Five Things to Stop Doing in 2015

By Shrinkingthecamel

Strategy consultant Dorie Clark wrote an intriguing post a couple years ago at Harvard Business Review blogs presenting somewhat of an anti-outlook for New Year’s goal-setting.

Instead of promoting typical professional stretch-goal tips, she made suggestions for things to stop doing, in order to become more focused and productive.

Her red lighted list of things to stop doing included such helpful recommendations as “Responding Like a Trained Monkey to emails” (#1), and “Reading Annoying Things” (#3) (like, this blog, for instance!).

Although making a Not-To-Do list can certainly help with productivity, I found these particular examples to be shallow, impersonal and, way too easy. For goodness sake, any dope can cancel a magazine subscription to reduce wasteful reading. The bigger challenge for us is to make space in our souls for personal and spiritual growth, and that usually takes much harder work.

So, here is my own list of five things that I will stop doing in 2015:

1. Obsessing about my productivity every second of the day.
I have become so concerned with the optimal use of my time that I find myself rushing through activities rather than just being present and engaged with what I am doing at any given moment. Screw productivity. This year, I am going to limit expectations for what I can realistically get accomplished and enjoy more white space and freedom in what I am doing each moment.

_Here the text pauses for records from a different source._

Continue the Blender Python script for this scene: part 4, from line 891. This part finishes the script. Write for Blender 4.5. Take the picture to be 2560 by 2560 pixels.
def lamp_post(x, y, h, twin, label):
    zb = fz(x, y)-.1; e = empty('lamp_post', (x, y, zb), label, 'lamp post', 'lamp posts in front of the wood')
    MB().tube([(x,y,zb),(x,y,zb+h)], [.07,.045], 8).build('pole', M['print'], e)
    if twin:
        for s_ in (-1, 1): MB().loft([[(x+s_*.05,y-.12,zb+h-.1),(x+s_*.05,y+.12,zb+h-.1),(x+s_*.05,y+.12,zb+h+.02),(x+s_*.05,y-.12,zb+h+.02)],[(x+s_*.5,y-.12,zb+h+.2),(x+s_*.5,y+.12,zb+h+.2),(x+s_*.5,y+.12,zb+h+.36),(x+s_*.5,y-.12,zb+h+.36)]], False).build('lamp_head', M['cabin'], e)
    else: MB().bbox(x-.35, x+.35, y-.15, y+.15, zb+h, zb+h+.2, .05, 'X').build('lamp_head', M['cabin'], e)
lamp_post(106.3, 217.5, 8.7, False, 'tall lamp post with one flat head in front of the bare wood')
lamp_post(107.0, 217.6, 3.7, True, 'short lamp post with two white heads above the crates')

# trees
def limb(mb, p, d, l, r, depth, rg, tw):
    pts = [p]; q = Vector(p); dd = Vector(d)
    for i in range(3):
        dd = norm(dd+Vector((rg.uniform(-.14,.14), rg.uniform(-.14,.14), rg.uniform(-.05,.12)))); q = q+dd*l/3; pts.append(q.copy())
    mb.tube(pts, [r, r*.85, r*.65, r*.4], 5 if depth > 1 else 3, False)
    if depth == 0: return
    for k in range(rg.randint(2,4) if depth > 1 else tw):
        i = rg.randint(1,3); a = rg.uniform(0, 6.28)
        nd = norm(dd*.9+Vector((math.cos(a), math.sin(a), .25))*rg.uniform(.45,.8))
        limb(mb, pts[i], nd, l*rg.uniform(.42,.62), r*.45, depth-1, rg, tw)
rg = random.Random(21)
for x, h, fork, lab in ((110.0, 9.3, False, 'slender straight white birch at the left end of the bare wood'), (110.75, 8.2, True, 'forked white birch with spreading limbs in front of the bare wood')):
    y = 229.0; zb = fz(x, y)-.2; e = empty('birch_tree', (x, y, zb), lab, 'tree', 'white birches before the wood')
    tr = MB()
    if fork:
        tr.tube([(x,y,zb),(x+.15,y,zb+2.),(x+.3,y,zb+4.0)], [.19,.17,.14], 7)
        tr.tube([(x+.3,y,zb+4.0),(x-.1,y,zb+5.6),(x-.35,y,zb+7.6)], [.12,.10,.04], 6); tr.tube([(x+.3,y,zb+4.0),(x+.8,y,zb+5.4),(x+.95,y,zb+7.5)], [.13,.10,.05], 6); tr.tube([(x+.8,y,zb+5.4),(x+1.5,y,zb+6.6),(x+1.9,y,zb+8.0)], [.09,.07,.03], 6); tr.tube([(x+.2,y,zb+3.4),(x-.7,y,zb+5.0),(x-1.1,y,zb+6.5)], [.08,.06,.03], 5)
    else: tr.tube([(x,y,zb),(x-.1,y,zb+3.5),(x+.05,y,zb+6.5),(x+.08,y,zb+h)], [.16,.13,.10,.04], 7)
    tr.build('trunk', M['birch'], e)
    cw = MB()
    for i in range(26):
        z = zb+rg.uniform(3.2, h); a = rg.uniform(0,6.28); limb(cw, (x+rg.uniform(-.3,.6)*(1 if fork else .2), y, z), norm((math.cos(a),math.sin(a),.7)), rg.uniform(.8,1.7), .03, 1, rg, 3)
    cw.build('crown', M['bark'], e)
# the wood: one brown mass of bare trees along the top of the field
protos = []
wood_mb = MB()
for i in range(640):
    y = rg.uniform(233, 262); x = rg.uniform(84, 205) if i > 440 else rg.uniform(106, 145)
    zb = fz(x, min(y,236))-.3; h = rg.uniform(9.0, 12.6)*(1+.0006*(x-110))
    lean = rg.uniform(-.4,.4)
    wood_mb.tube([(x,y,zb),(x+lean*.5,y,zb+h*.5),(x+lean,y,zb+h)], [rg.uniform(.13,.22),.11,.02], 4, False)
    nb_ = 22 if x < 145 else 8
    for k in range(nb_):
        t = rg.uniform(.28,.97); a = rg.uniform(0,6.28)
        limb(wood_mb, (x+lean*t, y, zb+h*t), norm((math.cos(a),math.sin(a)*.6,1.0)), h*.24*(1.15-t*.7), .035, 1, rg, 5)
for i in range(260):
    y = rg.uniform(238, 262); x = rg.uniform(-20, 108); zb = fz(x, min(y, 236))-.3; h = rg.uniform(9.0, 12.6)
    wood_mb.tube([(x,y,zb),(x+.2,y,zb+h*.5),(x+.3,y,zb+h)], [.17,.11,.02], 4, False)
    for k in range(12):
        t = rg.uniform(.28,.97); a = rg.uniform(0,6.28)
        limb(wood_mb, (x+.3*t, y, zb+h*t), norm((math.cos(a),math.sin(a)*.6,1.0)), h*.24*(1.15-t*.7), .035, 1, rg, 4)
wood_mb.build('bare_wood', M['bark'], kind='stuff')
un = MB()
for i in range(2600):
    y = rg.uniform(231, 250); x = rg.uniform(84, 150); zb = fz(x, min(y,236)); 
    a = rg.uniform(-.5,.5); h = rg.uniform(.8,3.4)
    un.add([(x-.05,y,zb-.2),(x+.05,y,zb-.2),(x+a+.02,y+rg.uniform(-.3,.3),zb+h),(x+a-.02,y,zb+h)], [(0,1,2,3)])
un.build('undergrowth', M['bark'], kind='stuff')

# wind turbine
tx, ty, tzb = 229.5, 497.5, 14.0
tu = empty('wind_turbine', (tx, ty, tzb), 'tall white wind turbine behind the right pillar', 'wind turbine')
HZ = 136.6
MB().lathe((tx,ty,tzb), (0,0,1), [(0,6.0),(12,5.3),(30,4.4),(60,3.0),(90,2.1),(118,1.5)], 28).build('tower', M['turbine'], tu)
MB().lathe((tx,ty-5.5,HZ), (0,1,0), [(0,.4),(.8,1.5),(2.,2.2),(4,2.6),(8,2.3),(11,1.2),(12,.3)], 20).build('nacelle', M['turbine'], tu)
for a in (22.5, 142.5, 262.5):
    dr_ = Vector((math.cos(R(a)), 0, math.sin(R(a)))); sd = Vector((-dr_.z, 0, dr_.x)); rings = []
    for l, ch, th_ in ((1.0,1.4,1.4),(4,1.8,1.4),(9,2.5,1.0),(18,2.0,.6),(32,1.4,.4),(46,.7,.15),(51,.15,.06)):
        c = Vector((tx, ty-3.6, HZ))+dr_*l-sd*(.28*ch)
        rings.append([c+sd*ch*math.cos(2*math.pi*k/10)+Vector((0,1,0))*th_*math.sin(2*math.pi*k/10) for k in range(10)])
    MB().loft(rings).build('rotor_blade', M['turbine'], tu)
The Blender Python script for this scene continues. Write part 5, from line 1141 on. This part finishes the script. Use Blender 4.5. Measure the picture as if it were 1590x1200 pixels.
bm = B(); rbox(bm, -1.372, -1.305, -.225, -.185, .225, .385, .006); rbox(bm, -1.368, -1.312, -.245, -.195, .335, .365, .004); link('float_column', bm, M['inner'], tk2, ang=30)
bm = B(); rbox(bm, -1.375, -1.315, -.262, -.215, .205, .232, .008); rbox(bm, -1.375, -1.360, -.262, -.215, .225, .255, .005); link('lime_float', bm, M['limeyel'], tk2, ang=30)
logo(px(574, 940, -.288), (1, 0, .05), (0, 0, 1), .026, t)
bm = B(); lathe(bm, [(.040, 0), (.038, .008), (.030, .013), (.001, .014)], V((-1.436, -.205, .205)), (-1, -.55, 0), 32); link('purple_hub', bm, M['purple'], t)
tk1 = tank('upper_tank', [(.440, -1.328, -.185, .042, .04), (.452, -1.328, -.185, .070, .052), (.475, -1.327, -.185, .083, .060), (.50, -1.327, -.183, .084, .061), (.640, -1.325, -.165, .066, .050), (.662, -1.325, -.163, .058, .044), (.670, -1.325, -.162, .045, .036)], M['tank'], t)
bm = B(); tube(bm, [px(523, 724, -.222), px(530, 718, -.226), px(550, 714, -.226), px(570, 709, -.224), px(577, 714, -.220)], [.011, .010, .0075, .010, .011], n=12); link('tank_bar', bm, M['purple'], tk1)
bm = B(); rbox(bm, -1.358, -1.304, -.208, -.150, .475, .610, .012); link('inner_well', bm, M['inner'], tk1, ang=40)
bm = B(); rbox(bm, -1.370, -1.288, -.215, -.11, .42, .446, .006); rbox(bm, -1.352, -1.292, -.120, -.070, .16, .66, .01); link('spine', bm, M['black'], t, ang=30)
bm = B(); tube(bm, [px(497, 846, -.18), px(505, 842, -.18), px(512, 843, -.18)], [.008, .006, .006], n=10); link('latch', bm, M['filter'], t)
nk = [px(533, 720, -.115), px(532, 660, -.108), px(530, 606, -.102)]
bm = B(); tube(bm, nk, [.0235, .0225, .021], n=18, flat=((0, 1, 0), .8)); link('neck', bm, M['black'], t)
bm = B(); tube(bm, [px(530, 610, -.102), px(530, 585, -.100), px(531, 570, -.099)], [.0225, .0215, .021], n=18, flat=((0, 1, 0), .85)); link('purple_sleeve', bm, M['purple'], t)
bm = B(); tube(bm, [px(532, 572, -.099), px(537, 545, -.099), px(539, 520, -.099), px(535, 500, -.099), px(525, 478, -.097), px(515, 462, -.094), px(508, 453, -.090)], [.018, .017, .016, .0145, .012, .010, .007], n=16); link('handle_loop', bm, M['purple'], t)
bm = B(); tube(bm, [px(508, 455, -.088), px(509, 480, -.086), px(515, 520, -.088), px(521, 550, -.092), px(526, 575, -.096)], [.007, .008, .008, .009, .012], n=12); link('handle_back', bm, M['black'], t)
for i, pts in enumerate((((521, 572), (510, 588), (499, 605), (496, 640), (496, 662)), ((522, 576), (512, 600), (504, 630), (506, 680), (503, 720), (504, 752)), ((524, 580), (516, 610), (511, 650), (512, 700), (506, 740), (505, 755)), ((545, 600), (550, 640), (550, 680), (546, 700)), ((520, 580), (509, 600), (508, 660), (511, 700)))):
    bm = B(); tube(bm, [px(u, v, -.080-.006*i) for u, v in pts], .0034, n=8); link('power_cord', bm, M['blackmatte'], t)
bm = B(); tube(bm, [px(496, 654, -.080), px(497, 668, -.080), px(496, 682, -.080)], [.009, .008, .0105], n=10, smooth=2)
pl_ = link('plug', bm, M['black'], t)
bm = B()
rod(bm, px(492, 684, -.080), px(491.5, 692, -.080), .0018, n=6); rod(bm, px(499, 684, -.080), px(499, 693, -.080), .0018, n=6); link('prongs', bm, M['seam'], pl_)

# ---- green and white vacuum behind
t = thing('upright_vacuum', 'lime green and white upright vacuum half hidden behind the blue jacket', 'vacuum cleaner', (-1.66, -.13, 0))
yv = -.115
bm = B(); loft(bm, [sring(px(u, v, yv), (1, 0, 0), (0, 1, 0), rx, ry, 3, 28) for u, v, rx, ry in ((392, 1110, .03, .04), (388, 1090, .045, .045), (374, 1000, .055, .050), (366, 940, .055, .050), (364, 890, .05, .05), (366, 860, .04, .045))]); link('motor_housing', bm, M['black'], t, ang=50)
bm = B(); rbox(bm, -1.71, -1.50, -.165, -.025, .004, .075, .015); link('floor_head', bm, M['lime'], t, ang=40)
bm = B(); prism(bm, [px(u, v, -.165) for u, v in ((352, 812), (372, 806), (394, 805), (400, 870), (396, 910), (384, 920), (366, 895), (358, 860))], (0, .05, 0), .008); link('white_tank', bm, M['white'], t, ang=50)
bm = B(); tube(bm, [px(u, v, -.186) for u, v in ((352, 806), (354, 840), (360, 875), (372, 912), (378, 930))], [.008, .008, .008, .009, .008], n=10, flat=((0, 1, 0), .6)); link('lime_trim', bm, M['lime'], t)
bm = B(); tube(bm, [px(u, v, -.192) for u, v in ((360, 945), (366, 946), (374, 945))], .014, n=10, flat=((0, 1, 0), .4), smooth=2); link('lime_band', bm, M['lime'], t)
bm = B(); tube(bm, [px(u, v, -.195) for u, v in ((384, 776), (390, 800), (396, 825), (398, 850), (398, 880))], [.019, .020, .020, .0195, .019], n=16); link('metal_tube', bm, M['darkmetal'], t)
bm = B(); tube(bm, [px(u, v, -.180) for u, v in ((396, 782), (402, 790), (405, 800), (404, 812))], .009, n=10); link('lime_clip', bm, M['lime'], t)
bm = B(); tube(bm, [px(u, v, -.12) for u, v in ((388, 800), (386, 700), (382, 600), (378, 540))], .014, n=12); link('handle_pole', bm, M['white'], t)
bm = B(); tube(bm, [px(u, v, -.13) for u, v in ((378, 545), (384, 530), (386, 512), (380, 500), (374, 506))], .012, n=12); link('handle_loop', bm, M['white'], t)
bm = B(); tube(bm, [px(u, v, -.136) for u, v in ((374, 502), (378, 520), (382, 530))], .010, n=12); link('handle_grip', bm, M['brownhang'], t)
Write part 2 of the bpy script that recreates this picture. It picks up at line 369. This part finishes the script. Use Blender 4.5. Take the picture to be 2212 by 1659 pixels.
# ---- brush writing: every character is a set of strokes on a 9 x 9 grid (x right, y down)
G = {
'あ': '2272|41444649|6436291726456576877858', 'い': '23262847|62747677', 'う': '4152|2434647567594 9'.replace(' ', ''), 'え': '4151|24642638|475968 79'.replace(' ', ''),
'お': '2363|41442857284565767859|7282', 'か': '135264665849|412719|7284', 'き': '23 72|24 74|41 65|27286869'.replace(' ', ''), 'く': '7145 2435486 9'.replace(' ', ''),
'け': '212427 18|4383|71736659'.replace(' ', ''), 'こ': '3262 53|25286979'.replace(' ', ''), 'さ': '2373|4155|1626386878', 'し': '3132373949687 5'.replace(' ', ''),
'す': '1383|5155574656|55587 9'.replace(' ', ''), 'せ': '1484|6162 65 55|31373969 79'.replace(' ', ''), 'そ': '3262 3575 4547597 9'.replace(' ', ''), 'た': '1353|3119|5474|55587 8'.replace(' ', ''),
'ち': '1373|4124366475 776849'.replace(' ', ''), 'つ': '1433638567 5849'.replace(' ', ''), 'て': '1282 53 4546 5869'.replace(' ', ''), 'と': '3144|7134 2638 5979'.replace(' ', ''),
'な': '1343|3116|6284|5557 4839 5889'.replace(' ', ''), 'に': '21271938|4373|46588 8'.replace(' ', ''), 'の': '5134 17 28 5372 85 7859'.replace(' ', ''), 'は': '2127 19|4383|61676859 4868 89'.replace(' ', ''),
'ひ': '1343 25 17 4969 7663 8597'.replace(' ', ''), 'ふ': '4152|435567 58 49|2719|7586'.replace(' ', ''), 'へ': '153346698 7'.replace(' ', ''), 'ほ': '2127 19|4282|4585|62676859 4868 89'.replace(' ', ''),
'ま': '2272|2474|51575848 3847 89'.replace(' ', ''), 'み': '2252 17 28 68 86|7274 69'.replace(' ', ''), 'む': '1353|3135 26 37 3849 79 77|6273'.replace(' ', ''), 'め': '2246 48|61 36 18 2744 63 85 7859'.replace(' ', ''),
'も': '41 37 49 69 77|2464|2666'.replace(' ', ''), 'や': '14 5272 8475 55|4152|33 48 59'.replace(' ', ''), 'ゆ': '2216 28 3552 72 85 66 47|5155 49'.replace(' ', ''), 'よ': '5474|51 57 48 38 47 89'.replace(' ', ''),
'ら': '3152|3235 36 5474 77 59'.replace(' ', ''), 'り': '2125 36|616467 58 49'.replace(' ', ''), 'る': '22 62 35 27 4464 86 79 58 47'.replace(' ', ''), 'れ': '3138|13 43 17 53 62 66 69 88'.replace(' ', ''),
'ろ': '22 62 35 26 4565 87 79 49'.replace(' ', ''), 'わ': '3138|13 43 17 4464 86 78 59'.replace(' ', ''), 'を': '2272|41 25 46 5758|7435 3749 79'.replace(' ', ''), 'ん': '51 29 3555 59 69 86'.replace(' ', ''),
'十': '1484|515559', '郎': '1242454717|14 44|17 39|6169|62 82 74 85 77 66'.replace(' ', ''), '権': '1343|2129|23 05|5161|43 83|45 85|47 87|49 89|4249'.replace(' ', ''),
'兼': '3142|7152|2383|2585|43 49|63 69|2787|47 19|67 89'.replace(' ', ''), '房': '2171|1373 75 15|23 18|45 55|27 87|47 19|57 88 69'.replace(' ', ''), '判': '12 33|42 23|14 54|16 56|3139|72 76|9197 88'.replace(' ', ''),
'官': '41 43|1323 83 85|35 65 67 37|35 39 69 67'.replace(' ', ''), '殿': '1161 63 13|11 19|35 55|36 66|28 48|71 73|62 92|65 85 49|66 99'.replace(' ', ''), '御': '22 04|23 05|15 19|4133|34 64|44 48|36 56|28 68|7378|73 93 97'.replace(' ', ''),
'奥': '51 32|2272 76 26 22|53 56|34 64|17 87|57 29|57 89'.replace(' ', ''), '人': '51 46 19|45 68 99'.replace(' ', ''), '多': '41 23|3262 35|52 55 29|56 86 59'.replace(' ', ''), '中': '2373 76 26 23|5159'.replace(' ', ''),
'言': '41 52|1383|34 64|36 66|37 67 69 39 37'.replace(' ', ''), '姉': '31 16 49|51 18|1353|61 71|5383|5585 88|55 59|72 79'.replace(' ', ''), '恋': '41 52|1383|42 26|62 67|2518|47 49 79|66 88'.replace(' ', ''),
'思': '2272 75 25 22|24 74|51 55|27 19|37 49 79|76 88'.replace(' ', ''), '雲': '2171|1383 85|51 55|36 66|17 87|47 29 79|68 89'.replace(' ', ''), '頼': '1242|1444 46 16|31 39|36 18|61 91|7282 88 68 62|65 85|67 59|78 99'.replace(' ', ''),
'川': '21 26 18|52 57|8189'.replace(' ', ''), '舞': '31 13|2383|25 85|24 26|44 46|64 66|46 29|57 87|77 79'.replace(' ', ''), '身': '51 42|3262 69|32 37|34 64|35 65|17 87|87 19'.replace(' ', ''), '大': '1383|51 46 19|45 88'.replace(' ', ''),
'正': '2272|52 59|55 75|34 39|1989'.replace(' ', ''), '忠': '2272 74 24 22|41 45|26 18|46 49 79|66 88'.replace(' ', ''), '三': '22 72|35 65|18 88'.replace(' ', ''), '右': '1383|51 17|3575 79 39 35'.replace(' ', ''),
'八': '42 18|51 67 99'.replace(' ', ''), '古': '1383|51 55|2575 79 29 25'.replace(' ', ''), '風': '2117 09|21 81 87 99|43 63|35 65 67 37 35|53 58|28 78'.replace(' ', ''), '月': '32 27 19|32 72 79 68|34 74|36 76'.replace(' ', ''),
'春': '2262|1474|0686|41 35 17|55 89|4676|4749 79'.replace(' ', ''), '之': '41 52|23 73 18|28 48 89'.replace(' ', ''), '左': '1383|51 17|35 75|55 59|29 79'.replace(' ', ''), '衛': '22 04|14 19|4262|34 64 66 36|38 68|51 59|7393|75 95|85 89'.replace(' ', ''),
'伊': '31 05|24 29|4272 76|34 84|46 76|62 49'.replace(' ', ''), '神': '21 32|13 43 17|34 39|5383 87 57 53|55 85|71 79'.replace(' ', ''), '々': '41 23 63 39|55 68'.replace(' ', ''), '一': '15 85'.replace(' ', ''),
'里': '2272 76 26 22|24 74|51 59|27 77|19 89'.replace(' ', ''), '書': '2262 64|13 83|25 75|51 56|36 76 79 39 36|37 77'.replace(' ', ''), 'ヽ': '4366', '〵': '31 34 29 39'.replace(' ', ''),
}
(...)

 2. Viewing My Workplace as a Competitive Environment. I often write about the workplace as God’s fertile soil for lifting up and helping others achieve their greater good. But I confess there are always one or two situations that stoke me – and not in a good way. This usually leads to a quick descent into the psychotic realm of outdoing and smacking down and scheming to win, only to later find myself spiritually and emotionally exhausted – and with very little to show for it. I can’t go on like this. God’s spirit in me is bigger than any perceived antagonist, and I am committed to living out the paradoxical truth of love and humility as the ultimate winners in the workplace.

3. Being Overly Concerned About What Everyone Else Thinks About Me.  You would think by now I would have reached a stable, grounded and centered place of operating professionally. But no, I still fluster over my performance at times, wondering if I was good enough, impressive enough, and so on. But come on.  I can’t possibly be fooling anyone anymore. If my colleagues can’t accept me as I am at this point – the real me, an asymmetrical combo of both polish and foibles – then it’s already over. True character stems from being comfortable in one’s own skin, realistically aware of strong points and shortcomings, and not being overly concerned with pandering to others.

4. Thinking that Everyone Else but Me is Getting Ahead.  The over-sharing that goes on in the social media space makes us particularly vulnerable for getting tangled ideas about who’s gaining and who’s losing. It’s hard not to feel like we have to keep up with the visibility and self-promotion of everyone around us, because, well, if not, we will be left grounded in the dust of forgotten obsolescence. And there goes your dream of building an online platform! From now on, I will stop worrying about what everyone else is doing, and just take care of what I am supposed to do. Which is clearly not as much promoting and blogging and tweeting as everyone else.

5. Pretending I am the One in Control. I will acknowledge that I am helpless and that nothing is really under my control, as much as I would like to make it appear so. Surrendering to God is the only freedom I can ever hope for. That’s where the richest living will come from in 2015.

Now go ahead and make your own list of things to stop doing in 2015, before its over already. Or, you can borrow these.

Like I said, they are harder than what’s on Dori’s list, but they might just change your life.